The Delimitation Commission, set up to redraw the assembly seats of the union territory, is learned to have proposed six additional seats for the Jammu region and one for the Kashmir Valley in its ‘Paper 1’ discussed with its five associate members – three parliamentarians of the National Conference and two of the BJP from Jammu and Kashmir – in New Delhi on Monday.

NC president Farooq Abdullah and leaders Hasnain Masoodi and Akbar Lone participated in the meeting.

Within hours of the meeting, the NC said it “will not be a signatory to this report.” Tarigami, who addressed the media in the presence of PAGD chairperson Farooq Abdullah and PDP president Mehbooba Mufti, among others, said the leaders of the amalgam are of the view that the recommendations of the Delimitation Commission are “divisive and unacceptable”.

Responding to a question about their objection to increasing the number of seats in Jammu, Tarigami said, “Jammu is ours and we are here to represent them as well.”

“There should be some criteria (for the delimitation exercise). The census has taken place in 2011 and it has been made the baseline for it,” he said.

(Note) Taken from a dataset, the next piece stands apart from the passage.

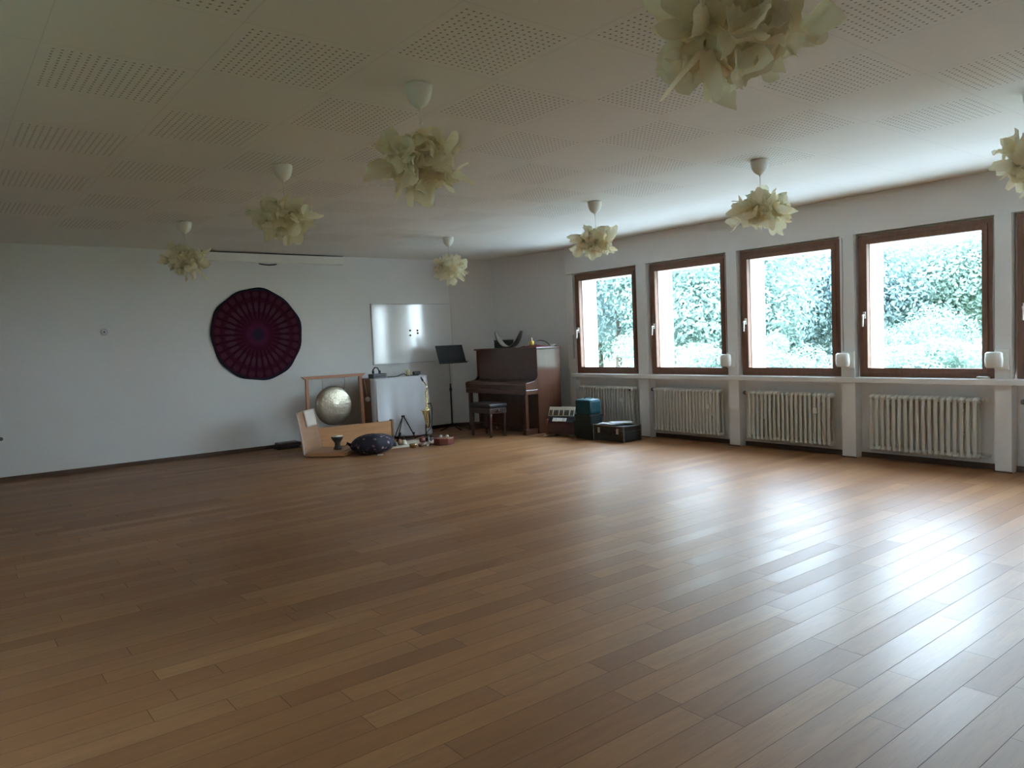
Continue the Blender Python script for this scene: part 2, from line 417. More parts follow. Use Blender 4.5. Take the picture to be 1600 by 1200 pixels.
# baseboards
struct('baseboard_back', MB().bb(XL, 6.70, YB-.018, YB-.0005, 0, .05), M['baseboard'], .003)
w = MB()
for (x0, y0), (x1, y1) in zip(CP[:-1], CP[1:]):
    d = Vector((x1-x0, y1-y0, 0)); n = Vector((-d.y, d.x, 0)).normalized()*-1
    if n.x > 0: n = -n
    c = Vector(((x0+x1)/2, (y0+y1)/2, .025)) + n*.010
    w.box(c, (d.length-.02, .018, .05), math.atan2(d.y, d.x))
struct('baseboard_corner', w, M['baseboard'])
w = MB()
for k in range(len(piers)-1):
    a0 = piers[k+1][1]-.028; b0 = piers[k][0]+.028 if k else 8.03
    w.bb(7.582, 7.5995, a0, b0, 0, .05)
for k, (a, b) in enumerate(piers[1:-1]):
    w.bb(XP-.012, XP-.0005, a+.02, b-.02, 0, .012)
struct('baseboard_right', w, M['baseboard'])
struct('baseboard_left', MB().bb(XL+.0005, XL+.018, YR, YB-.03, 0, .05), M['baseboard'])
struct('baseboard_rear', MB().bb(XL+.03, 7.4, YR+.0005, YR+.018, 0, .05), M['baseboard'])

def window(idx, a, b, x0=7.505, x1=7.572, zb=ZB, zt=ZT, handle=True, flip=1):
    f = .045
    o = struct('window_%d' % idx, MB().bb(x0+.012, x1, a, b, zb, zb+f).bb(x0+.012, x1, a, b, zt-f, zt).bb(x0+.012, x1, a, a+f, zb+f, zt-f).bb(x0+.012, x1, b-f, b, zb+f, zt-f), M['frame'], .004)
    g = f-.004; e = FR
    s_ = MB().bb(x0, x1-.014, a+g, b-g, zb+g, zb+e).bb(x0, x1-.014, a+g, b-g, zt-e, zt-g).bb(x0, x1-.014, a+g, a+e, zb+e, zt-e).bb(x0, x1-.014, b-e, b-g, zb+e, zt-e)
    s_ = obj('window_sash', s_, M['frame'], o, .004)
    obj('glass_pane', MB().bb(x0+.030, x0+.036, a+e-.004, b-e+.004, zb+e-.004, zt-e+.004), M['glass'], o)
    if handle:
        y = b-.062; z = 1.46; x = x0
        h = MB().bb(x-.010, x, y-.013, y+.013, z-.035, z+.035)
        h.tube([(x-.008, y, z), (x-.045, y, z)], .008)
        h.tube([(x-.045, y, z+.004), (x-.047, y-.004, z-.03), (x-.047, y, z-.115)], [.0095, .009, .008])
        obj('window_handle', h, M['plastic'], o, .001)
    return o
for i, (a, b) in enumerate(WINS): window(i+1, a, b)
for i, (a, b) in enumerate(LW): window(i+8, a+.002, b-.002, XL-.16, XL-.09, .902, 2.258, handle=False)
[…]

The Kashmir division currently has 46 seats and Jammu 37. The population of the Jammu region is 53.72 lakh and the Kashmir division is 68.83 lakh, according to the 2011 Census.

Tarigami said the BJP is talking about mainstreaming everything, but “when we want to mainstream, they do not agree with our proposal. Why are they in a hurry? They have downgraded the historic Dogra state without talking with the real stakeholders. Is this in favor of Jammu’s aspirations?” “They are creating a wedge between communities and a division of communities is not acceptable to us,” he added.

On the commission’s proposal to reserve nine seats for Scheduled Castes, Tarigami said, “We are not questioning that. We are only concerned with one thing and that is we are being divided. There are already many divisions and please do not add to this long list as we want to stay together.” Alleging that the BJP has nothing to offer to Jammu and Kashmir except “hatred”, he said it has deliberately come out with such a controversial recommendation to divert attention from the real issues of price hike of essential commodities and growing unemployment.

“The prime minister has promised ‘achhe din’ (good days) and we want him to at least identify one such good day for the nation and Jammu and Kashmir,” he said.

Giving a presentation before the associate members of the commission on Monday, Deputy Election Commissioner Chandra Bhushan Kumar informed that since the last delimitation, the number of districts has increased from 12 to 20, and the number of tehsils from 52 to 207.

NC leader Masoodi told reporters on Tuesday that the party will file its objections to the panel’s recommendations with documentary evidence within the next 10 days.

“We have already informed the commission in the meeting itself that the whole exercise is not in accordance with the Constitution and is offending its core values.

“There are petitions (with regard to the reorganization of J&K) pending in Supreme Court… the chairperson of the commission presented the interim draft proposal, to which we strongly objected and made it clear that it is not acceptable. We asked the commission what is the baseline for the report and were told that (it is the) 2011 census,” he said.

The NC leader said after “our strong objection, the commission gave us 10 days’ time till the month-end to file our objections.” “We are working to file our objections within the time frame based on data and other documentary evidence,” Masoodi said.

The Delimitation Commission has divided all 20 districts of Jammu and Kashmir into three broad categories A, B, and C giving a margin of 10 percent (plus/minus) of average population per assembly constituency while proposing an allocation of the constituencies to the districts.

The commission has also, for some districts, proposed carving out of an additional constituency to balance the representation for geographical areas having inadequate communication and lack of public conveniences due to their inhospitable conditions on the international border.